Mesocrystalline calcium silicate hydrate: a bioinspired route towards elastic concrete materials.

Calcium silicate hydrate (C-S-H) is the binder in concrete, the most utilized synthetic material in the world. The main weakness of concrete is the lack of elasticity and poor flexural strength considerably limiting its potential making reinforcing steel constructions necessary. Although the properties of C-S-H could be significantly improved in organic hybrids, the full potential of this approach could not be reached because of the random C-S-H nanoplatelet structure. Taking inspiration from a sea urchin spine with highly-ordered nanoparticles in the biomineral mesocrystal, we report a bio-inspired route towards a C-S-H mesocrystal with highly aligned C-S-H nanoplatelets interspaced with a polymeric binder. A material with a bending strength similar to Nacre is obtained outperforming all C-S-H based materials known to date.

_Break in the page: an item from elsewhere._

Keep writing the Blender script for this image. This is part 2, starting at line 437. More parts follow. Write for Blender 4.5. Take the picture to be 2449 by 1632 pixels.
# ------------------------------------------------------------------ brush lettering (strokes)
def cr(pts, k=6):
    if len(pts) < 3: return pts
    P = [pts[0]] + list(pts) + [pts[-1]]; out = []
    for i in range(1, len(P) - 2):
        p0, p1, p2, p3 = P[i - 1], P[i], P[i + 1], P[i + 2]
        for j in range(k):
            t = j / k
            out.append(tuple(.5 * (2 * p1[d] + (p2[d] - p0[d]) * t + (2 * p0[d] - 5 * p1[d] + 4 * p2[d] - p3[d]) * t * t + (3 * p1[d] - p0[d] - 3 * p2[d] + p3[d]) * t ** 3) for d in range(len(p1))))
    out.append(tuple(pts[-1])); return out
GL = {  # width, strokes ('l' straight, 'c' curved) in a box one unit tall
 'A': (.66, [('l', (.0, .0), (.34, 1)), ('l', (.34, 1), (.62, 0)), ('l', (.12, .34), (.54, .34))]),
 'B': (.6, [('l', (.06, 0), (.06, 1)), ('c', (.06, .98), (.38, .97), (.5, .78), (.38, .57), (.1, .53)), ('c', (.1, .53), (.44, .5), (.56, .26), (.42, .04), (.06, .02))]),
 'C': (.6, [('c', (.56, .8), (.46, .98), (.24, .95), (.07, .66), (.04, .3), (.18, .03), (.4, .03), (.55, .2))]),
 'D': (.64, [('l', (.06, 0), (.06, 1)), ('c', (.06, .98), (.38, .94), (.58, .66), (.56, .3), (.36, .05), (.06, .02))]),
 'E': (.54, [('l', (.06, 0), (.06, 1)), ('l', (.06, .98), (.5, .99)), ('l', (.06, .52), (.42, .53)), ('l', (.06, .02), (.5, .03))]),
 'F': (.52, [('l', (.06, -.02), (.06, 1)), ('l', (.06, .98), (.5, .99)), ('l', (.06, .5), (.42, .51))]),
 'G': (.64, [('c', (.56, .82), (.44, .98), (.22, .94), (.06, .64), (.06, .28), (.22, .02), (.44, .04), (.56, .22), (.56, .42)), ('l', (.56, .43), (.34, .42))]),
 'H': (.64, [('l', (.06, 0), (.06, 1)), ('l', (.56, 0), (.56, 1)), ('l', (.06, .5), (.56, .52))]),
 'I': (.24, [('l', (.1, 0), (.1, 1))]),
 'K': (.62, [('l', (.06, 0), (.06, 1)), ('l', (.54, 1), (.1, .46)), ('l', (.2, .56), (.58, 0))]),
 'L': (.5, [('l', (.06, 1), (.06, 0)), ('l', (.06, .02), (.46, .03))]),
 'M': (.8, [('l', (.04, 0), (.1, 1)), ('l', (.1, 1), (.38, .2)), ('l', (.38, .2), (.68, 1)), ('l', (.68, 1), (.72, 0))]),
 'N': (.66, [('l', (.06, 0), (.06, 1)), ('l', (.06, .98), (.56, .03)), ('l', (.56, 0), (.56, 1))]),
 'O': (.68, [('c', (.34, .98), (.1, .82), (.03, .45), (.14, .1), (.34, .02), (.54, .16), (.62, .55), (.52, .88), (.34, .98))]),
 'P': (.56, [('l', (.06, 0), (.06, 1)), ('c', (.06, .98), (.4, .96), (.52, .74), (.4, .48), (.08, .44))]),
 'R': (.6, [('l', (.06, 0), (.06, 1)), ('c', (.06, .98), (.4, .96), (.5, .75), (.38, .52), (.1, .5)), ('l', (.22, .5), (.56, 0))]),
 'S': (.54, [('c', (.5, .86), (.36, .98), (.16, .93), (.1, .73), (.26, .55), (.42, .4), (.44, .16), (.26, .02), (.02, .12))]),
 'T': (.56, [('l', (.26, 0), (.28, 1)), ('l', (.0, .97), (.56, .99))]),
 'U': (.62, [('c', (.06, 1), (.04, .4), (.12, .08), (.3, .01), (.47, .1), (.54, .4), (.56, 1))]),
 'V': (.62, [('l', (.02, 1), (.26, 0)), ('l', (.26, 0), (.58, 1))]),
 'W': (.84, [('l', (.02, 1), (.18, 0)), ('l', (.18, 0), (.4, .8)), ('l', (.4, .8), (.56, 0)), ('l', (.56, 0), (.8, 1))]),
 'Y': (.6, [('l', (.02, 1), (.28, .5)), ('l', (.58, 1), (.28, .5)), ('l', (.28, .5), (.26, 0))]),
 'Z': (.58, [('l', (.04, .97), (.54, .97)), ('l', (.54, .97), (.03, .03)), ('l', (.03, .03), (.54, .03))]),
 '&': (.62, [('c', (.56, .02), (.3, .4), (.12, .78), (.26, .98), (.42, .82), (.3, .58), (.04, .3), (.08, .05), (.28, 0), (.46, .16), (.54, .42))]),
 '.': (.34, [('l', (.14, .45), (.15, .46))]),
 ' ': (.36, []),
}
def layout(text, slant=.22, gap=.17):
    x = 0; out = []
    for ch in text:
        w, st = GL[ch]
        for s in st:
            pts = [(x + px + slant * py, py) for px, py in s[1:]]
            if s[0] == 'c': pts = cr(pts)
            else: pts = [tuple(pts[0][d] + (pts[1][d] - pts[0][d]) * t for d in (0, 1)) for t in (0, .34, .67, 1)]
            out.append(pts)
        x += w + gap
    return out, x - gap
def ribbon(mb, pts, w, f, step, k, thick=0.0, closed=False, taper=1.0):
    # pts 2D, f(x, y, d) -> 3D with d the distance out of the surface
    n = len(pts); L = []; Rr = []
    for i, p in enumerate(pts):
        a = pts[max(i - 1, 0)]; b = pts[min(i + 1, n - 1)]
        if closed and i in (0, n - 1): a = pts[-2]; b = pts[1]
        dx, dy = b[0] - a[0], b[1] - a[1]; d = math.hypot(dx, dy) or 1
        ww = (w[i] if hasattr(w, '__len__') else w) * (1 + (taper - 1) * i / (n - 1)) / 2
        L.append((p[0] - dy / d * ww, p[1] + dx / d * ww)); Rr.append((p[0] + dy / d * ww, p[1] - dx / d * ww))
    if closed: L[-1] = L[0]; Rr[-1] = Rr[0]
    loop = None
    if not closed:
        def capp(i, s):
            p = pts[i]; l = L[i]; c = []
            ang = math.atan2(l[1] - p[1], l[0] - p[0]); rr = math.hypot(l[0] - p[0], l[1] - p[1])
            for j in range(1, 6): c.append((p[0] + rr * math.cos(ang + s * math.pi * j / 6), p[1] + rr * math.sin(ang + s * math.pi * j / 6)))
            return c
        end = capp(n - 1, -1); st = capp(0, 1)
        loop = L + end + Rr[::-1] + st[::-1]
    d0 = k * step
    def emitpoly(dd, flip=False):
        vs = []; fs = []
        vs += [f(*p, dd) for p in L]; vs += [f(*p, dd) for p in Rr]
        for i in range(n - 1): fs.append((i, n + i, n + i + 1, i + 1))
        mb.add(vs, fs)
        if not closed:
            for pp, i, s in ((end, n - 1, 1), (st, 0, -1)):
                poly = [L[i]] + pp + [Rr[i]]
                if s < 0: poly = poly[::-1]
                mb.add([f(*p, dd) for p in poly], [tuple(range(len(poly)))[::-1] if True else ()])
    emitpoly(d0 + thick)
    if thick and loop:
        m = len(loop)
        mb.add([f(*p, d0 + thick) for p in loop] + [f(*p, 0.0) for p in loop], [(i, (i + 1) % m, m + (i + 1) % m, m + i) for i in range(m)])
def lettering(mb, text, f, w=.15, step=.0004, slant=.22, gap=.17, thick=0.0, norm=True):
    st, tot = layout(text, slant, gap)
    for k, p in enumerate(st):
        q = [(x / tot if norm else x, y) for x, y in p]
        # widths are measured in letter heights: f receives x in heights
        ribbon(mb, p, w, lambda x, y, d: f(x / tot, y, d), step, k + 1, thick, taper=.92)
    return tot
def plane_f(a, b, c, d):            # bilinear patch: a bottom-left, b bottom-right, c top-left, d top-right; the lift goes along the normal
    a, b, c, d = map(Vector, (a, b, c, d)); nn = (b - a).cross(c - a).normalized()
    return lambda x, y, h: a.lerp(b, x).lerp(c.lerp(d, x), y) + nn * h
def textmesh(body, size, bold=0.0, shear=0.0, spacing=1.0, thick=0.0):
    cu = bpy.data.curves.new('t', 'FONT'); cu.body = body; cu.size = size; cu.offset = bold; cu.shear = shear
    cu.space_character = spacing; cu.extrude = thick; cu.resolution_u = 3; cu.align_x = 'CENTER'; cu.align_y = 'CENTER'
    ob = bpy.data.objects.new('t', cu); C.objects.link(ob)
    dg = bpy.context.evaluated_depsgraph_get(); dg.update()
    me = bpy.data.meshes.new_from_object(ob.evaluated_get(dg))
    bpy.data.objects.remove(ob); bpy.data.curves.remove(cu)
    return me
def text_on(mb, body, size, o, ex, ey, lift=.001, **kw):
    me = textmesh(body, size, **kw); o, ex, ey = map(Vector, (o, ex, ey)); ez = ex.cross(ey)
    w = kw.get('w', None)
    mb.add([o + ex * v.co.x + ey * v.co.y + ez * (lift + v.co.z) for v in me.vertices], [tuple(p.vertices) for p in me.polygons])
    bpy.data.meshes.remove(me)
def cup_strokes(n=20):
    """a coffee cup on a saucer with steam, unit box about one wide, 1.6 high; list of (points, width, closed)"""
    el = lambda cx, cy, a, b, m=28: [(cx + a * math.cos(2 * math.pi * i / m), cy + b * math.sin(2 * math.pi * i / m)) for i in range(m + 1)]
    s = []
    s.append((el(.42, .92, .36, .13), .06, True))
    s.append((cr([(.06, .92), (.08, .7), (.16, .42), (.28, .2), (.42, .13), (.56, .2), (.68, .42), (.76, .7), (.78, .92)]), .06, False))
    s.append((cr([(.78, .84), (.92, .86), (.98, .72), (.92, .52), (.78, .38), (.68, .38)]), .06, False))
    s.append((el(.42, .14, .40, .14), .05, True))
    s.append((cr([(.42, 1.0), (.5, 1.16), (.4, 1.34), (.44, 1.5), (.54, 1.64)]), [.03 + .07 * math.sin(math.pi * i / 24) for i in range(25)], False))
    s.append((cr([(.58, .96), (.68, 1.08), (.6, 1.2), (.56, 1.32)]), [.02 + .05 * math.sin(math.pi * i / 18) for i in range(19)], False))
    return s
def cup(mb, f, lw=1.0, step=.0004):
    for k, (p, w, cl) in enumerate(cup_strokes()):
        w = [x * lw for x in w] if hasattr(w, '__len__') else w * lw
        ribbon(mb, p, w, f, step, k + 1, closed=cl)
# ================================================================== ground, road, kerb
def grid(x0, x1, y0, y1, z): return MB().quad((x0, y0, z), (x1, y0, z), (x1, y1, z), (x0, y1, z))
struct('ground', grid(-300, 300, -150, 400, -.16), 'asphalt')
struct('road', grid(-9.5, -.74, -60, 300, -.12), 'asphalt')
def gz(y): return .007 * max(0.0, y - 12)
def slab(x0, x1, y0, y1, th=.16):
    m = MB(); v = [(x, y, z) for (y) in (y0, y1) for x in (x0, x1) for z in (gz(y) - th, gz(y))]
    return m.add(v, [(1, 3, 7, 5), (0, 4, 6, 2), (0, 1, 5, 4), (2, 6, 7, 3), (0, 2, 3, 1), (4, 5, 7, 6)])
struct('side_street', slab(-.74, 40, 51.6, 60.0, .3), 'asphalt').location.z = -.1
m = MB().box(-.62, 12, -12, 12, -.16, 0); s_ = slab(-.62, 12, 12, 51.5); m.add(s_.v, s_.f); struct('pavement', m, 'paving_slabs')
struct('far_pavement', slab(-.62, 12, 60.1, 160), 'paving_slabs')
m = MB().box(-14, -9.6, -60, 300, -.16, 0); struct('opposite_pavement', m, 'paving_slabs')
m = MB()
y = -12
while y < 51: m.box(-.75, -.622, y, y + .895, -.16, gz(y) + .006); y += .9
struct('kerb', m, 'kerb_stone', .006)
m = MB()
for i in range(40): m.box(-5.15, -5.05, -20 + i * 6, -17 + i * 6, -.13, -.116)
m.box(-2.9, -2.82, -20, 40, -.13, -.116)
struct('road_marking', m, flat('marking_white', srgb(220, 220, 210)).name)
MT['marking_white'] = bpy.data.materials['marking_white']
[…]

This strategy could greatly benefit to future construction processes as fracture toughness and elasticity of brittle cementitious materials can be largely enhanced on the nanoscale.

Author: A. Picker, L. Nicoleau, Z. Burghard, J. Bill, I. Zlotnikov, C. Labbez, A. Nonat, H. Coelfen

Section: New materials

Keywords: concrete, calcium silicate hydrate, elasticity, flexural strength, mesocrystal, highly-ordered nanoparticles, polymeric binder.